Amidst hunger, abuse and deprivation of their illegal captivity in enemy hands, each Japanese prisoner cherished the dream of returning home. Few could be sure they would be able to once again walk the streets of their hometowns, or taste the rice cakes made by their mothers. Yet the internees’ travails hardly ended with their return home; in the US-occupied Japan many of them were greeted with suspicion and had to grapple with unemployment and discrimination in the increasingly anticommunist society. Through their association with the USSR, many became drawn into the early Cold War ideological battles, seen by their compatriots as unique witnesses and alleged agents of the Soviet enemy. For decades thereafter, thousands of them engaged in a Sisyphean struggle for recognition and compensation against successive governments.

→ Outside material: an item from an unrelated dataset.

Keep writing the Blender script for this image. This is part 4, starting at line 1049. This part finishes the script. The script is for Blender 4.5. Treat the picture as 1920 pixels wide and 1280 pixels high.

Eleven Winters of Discontent retraces the internees’ voyage through Siberian camps, where each station unfolds a new layer of knowledge about the place and the historical period: Japan’s puppet-kingdom of Manchukuo on the eve of defeat, freight trains and transit camps on the road to the USSR, barracks and camp infirmaries, work sites and leisure centers, classrooms and propaganda program reading clubs, repatriation ship decks, train stations, homes, assembly halls and streets of postwar Japan. In reconstructing each point in the peregrinations, the volume draws on an eclectic mix of hitherto little used sources from the period: Soviet archives, Japanese memoirs and government documents, author’s interviews with the survivors, POW postcards sent from Siberia to Japan, US Occupation reports, newspaper and magazine articles, photographs, camp maps, films, paintings and propaganda leaflets. Above all, the book illustrates the complexity of the internment and the diversity of captive experiences in both the camps and in postwar, Cold War Japan.